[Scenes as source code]
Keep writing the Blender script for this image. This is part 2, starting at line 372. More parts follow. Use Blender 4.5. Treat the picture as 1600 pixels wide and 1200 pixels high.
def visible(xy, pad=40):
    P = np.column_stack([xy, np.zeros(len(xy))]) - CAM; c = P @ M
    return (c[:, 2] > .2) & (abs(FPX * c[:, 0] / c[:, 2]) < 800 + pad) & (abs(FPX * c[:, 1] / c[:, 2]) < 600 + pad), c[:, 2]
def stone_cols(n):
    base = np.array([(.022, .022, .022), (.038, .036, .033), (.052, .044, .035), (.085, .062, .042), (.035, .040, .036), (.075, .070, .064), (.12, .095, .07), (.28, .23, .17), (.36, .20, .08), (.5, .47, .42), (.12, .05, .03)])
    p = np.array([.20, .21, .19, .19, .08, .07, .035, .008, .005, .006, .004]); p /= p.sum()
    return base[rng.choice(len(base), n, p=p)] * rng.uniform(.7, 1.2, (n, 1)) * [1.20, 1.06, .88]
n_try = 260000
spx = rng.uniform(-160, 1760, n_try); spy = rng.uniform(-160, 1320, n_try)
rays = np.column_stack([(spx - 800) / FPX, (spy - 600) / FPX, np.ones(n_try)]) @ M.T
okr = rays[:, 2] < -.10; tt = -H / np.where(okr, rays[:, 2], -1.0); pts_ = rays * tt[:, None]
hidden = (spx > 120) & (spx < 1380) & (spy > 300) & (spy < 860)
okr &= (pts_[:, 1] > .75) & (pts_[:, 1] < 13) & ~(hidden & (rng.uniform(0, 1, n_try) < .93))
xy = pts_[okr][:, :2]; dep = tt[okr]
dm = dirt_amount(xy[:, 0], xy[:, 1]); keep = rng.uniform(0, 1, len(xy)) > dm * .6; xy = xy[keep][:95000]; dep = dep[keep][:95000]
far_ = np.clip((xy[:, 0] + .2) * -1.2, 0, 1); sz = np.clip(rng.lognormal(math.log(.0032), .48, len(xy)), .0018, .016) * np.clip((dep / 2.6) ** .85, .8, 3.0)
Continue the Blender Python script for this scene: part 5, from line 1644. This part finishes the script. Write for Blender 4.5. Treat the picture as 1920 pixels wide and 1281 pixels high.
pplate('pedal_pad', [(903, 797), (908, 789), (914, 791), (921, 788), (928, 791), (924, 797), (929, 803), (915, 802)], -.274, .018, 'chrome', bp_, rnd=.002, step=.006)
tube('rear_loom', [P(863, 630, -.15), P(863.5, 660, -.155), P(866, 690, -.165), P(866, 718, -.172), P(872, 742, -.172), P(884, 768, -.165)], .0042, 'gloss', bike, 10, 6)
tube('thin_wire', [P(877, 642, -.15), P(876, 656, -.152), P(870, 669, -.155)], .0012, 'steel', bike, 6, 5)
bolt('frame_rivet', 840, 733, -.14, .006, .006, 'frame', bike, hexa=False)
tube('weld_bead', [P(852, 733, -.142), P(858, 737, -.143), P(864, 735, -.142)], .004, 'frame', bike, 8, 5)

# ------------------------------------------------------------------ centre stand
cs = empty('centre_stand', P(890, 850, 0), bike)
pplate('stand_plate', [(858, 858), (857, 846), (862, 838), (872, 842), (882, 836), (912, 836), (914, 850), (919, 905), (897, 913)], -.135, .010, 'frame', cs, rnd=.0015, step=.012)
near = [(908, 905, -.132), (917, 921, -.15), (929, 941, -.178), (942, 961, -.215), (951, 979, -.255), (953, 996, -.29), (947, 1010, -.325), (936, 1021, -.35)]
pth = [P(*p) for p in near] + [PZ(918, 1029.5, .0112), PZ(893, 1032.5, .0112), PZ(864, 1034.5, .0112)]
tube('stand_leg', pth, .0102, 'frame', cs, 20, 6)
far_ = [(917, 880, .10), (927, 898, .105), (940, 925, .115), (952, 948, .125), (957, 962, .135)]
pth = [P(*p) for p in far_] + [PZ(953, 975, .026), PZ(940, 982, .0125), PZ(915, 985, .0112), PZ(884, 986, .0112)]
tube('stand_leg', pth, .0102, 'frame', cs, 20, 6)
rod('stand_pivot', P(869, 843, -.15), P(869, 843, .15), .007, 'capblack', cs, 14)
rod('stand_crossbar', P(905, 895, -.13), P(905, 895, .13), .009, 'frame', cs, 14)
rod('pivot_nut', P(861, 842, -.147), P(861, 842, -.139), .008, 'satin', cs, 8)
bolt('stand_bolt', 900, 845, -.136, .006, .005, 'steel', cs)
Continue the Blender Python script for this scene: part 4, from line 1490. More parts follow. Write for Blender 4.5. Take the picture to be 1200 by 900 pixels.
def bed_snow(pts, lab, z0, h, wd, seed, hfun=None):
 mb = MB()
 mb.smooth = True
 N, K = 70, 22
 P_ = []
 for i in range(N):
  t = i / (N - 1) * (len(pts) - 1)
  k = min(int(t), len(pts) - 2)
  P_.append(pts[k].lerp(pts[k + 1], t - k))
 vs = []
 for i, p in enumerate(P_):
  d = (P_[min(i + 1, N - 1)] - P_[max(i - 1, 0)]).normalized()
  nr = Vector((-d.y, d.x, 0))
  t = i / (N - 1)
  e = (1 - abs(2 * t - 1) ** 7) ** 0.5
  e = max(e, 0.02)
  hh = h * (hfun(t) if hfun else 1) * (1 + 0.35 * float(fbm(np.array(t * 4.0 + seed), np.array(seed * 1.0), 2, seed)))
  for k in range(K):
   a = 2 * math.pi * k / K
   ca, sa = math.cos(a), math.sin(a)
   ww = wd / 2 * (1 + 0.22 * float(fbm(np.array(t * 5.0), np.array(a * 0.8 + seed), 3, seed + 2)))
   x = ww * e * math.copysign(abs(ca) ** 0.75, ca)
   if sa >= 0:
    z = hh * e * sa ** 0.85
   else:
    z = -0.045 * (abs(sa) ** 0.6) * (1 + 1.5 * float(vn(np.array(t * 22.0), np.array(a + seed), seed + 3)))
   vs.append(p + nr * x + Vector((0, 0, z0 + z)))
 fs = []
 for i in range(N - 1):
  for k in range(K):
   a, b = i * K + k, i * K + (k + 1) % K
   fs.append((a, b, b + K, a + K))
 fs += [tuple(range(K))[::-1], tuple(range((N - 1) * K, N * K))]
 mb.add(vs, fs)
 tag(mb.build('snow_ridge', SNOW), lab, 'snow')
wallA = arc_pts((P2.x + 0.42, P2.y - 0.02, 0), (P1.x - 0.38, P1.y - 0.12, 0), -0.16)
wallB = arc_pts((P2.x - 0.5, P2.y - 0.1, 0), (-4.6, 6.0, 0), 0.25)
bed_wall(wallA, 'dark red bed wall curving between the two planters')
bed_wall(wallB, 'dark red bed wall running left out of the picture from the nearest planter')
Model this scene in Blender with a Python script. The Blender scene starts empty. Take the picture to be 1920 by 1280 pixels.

- [TASK TO CARRY OUT]:
Begin with the line that has "Continue the Blender Python script for this scene: part 5, from" in the listing above and end after the line that has "bike, 8, 5)"; output those lines exactly.

- [WRITTEN RESPONSE]:
Continue the Blender Python script for this scene: part 5, from line 1644. This part finishes the script. Write for Blender 4.5. Treat the picture as 1920 pixels wide and 1281 pixels high.
pplate('pedal_pad', [(903, 797), (908, 789), (914, 791), (921, 788), (928, 791), (924, 797), (929, 803), (915, 802)], -.274, .018, 'chrome', bp_, rnd=.002, step=.006)
tube('rear_loom', [P(863, 630, -.15), P(863.5, 660, -.155), P(866, 690, -.165), P(866, 718, -.172), P(872, 742, -.172), P(884, 768, -.165)], .0042, 'gloss', bike, 10, 6)
tube('thin_wire', [P(877, 642, -.15), P(876, 656, -.152), P(870, 669, -.155)], .0012, 'steel', bike, 6, 5)
bolt('frame_rivet', 840, 733, -.14, .006, .006, 'frame', bike, hexa=False)
tube('weld_bead', [P(852, 733, -.142), P(858, 737, -.143), P(864, 735, -.142)], .004, 'frame', bike, 8, 5)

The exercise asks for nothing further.